• [Stated exercise]: Take the entries below and print only the lines from the one with "Reconstruct this image" through the one with "COL = sc.collection", exactly as they stand, both ends included.

• [Dataset records]:

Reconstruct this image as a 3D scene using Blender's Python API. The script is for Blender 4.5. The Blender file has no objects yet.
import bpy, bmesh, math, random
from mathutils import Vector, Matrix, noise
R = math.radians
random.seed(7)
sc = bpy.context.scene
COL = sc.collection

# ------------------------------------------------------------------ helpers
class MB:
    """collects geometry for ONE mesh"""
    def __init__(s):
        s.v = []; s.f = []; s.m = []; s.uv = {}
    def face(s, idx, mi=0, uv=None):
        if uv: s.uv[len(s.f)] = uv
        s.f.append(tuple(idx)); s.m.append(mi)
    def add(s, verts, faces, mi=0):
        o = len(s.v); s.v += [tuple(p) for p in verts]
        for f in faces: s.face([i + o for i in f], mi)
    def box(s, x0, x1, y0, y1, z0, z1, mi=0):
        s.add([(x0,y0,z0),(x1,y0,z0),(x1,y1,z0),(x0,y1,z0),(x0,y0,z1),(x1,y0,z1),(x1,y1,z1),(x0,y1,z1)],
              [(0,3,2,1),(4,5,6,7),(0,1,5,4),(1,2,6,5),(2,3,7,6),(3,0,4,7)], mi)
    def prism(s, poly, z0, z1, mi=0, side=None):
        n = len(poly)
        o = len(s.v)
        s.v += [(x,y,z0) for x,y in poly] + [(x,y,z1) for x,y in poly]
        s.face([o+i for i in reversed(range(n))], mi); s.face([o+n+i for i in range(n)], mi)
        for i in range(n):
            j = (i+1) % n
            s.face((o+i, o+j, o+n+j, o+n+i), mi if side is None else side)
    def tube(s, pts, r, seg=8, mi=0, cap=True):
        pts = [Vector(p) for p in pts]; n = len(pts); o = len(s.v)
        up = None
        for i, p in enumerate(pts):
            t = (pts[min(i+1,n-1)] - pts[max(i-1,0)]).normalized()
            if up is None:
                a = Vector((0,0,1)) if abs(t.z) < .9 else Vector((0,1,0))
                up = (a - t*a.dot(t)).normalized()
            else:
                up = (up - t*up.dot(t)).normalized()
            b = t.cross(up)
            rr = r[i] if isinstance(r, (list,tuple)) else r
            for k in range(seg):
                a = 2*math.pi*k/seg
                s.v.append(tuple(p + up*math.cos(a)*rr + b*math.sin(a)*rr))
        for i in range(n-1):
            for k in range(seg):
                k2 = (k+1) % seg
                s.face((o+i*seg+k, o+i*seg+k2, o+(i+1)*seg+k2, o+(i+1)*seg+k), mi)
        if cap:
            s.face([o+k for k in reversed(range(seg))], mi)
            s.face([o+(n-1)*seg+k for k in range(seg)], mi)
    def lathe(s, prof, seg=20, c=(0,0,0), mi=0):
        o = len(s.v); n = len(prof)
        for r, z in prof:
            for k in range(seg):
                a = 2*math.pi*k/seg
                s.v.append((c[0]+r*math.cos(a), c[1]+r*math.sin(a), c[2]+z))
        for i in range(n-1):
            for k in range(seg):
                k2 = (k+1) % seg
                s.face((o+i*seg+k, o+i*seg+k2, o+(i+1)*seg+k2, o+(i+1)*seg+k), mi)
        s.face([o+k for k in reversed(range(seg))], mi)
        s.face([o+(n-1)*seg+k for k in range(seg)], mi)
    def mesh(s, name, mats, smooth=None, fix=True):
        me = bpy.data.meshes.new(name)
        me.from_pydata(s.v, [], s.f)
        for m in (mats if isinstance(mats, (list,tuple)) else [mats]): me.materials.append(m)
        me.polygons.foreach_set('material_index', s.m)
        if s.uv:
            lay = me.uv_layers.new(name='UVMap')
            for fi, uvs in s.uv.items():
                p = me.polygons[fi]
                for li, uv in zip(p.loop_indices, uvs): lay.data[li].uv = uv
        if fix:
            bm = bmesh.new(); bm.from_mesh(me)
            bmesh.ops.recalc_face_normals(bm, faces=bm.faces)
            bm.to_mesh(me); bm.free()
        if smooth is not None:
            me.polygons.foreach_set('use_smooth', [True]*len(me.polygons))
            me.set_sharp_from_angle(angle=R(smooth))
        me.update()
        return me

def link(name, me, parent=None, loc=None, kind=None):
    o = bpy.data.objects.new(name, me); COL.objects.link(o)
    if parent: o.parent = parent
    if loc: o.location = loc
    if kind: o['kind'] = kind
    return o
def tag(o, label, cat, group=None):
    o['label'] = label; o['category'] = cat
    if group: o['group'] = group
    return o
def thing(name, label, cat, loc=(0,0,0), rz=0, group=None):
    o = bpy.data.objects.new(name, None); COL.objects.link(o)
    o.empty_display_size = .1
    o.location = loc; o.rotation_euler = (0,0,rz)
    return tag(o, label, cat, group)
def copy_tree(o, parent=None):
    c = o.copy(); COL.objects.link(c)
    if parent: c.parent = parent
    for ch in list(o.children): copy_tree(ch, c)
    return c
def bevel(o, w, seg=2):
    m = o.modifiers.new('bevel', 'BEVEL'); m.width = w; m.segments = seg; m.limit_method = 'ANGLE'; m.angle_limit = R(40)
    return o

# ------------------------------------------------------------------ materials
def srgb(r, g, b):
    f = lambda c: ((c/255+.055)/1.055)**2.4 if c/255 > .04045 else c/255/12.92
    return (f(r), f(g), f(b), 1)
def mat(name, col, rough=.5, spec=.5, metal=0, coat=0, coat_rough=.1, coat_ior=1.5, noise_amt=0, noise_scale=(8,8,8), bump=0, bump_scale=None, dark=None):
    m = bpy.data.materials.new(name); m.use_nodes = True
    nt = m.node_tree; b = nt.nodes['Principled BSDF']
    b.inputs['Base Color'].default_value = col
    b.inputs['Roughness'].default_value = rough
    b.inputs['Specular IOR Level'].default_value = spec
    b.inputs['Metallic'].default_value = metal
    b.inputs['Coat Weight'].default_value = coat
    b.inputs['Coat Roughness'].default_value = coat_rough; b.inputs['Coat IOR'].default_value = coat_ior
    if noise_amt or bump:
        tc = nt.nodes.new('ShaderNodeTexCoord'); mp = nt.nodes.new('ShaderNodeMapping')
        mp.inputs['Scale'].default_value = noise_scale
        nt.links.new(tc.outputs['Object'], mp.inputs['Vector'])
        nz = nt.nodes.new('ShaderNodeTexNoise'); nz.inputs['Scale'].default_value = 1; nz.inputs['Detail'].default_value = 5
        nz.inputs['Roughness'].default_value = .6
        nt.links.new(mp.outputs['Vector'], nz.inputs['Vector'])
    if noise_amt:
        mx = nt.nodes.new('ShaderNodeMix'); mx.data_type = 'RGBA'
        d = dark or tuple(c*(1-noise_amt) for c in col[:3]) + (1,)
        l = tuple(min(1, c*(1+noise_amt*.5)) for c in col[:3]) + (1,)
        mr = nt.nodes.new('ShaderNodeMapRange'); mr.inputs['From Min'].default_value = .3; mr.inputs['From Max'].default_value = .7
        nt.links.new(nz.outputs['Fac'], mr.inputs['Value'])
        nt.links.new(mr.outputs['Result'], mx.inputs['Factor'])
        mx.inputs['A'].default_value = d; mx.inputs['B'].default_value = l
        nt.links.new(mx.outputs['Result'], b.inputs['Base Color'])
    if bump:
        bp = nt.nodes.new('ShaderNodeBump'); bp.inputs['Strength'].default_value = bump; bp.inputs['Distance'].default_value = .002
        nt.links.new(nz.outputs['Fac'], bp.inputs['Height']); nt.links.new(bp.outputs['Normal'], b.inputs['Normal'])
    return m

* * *

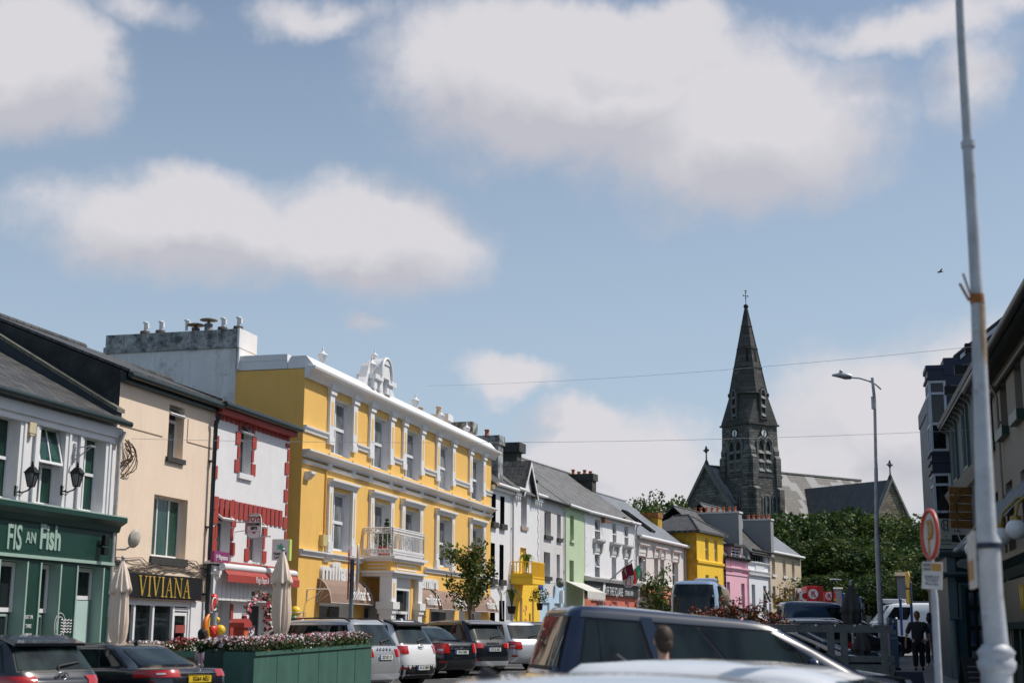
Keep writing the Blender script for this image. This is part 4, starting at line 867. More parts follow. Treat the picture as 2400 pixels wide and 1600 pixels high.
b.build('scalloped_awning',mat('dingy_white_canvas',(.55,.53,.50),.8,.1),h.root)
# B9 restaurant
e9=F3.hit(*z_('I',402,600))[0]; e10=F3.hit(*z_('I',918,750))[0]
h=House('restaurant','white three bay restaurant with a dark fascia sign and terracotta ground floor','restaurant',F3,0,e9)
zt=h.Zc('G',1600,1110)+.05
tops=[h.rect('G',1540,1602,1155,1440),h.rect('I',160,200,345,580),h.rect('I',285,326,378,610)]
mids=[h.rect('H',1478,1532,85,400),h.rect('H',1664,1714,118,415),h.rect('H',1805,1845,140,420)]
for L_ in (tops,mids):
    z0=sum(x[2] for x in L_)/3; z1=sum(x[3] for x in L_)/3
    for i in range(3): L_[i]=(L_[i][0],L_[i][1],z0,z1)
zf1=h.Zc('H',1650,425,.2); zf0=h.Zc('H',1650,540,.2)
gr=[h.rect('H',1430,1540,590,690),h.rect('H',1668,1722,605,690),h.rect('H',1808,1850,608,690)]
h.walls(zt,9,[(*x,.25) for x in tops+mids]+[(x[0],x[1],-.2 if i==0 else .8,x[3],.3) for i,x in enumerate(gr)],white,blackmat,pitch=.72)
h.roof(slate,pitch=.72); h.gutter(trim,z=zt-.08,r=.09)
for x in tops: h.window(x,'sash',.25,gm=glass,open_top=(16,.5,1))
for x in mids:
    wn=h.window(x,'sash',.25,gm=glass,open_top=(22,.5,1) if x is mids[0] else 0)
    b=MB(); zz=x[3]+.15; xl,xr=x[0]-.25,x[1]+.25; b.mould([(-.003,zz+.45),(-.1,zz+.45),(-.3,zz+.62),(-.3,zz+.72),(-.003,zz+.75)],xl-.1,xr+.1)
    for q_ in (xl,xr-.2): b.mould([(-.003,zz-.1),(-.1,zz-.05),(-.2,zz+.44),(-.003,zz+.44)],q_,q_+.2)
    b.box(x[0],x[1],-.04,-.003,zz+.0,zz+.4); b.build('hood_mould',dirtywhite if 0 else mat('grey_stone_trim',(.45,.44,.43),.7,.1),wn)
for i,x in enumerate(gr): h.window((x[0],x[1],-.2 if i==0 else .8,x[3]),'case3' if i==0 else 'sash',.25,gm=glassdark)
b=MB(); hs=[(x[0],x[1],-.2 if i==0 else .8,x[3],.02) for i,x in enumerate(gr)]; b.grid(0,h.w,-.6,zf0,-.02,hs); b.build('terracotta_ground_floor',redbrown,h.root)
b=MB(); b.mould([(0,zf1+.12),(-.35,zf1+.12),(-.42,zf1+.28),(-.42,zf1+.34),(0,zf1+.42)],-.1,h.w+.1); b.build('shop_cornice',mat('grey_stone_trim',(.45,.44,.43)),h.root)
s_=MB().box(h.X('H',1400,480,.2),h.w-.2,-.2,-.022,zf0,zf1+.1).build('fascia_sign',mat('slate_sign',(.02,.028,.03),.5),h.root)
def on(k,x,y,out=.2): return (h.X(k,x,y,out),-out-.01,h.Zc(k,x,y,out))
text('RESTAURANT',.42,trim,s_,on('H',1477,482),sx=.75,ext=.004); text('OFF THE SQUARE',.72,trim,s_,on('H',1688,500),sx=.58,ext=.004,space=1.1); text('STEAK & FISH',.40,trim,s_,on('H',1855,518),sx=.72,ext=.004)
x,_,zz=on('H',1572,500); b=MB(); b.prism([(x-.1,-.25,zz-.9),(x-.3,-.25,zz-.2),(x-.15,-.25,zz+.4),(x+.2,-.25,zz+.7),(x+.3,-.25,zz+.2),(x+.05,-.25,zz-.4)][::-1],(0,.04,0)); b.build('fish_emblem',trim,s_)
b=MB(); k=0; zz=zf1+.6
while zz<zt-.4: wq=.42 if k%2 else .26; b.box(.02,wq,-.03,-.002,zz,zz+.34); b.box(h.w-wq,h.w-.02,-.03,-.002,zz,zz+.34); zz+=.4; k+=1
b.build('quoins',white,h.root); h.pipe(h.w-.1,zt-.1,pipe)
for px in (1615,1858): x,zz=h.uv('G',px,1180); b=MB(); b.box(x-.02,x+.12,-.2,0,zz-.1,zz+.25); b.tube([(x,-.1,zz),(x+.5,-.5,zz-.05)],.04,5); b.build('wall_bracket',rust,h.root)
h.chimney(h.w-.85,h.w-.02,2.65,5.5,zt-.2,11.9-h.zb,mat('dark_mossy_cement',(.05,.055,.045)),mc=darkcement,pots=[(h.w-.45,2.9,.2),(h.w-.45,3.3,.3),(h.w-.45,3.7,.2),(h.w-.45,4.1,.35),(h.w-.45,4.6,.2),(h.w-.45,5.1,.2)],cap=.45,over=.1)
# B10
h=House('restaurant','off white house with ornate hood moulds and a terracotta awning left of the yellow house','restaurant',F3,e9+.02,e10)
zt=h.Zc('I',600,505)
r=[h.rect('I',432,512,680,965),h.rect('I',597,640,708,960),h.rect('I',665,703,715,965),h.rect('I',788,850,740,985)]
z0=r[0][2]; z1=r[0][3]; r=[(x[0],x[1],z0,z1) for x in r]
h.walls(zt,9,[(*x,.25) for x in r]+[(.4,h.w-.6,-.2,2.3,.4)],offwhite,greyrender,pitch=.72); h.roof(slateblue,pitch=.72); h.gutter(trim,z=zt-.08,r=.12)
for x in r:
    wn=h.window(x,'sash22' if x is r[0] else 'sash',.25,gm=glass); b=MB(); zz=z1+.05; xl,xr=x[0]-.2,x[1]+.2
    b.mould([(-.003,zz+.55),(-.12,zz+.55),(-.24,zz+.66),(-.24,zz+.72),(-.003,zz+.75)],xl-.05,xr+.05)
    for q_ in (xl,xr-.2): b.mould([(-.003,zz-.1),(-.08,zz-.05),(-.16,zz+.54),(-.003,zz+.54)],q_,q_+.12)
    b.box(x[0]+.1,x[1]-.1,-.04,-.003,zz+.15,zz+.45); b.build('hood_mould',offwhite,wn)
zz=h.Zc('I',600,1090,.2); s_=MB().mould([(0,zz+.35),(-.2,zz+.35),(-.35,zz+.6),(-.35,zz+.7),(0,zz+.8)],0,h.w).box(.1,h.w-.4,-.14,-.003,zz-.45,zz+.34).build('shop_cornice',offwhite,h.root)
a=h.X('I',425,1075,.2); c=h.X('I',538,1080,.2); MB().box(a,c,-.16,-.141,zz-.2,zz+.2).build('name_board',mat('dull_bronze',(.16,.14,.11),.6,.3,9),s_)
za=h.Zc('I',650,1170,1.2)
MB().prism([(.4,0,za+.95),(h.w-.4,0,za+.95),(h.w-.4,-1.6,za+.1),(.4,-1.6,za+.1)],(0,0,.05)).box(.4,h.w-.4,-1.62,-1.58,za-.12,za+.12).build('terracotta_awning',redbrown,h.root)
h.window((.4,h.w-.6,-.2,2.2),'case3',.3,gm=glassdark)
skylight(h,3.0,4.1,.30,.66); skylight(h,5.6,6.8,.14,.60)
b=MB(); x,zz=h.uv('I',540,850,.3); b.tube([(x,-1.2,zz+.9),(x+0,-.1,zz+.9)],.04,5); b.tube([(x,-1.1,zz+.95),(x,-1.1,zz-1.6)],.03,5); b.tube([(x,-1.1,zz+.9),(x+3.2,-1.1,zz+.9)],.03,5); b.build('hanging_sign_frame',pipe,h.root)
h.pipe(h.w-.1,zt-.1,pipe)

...

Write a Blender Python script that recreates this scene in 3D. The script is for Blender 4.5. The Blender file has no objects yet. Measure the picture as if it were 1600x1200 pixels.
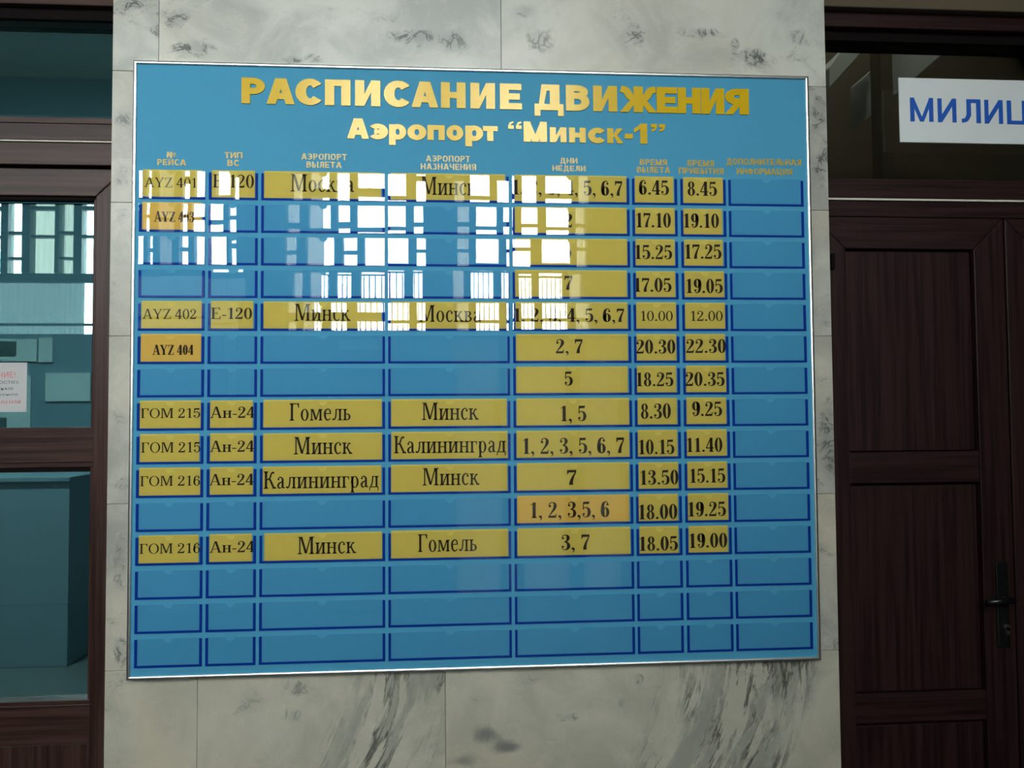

• [Solved exercise]:
Reconstruct this image as a 3D scene using Blender's Python API. The script is for Blender 4.5. The Blender file has no objects yet.
import bpy, bmesh, math, random
from mathutils import Vector, Matrix, noise
R = math.radians
random.seed(7)
sc = bpy.context.scene
COL = sc.collection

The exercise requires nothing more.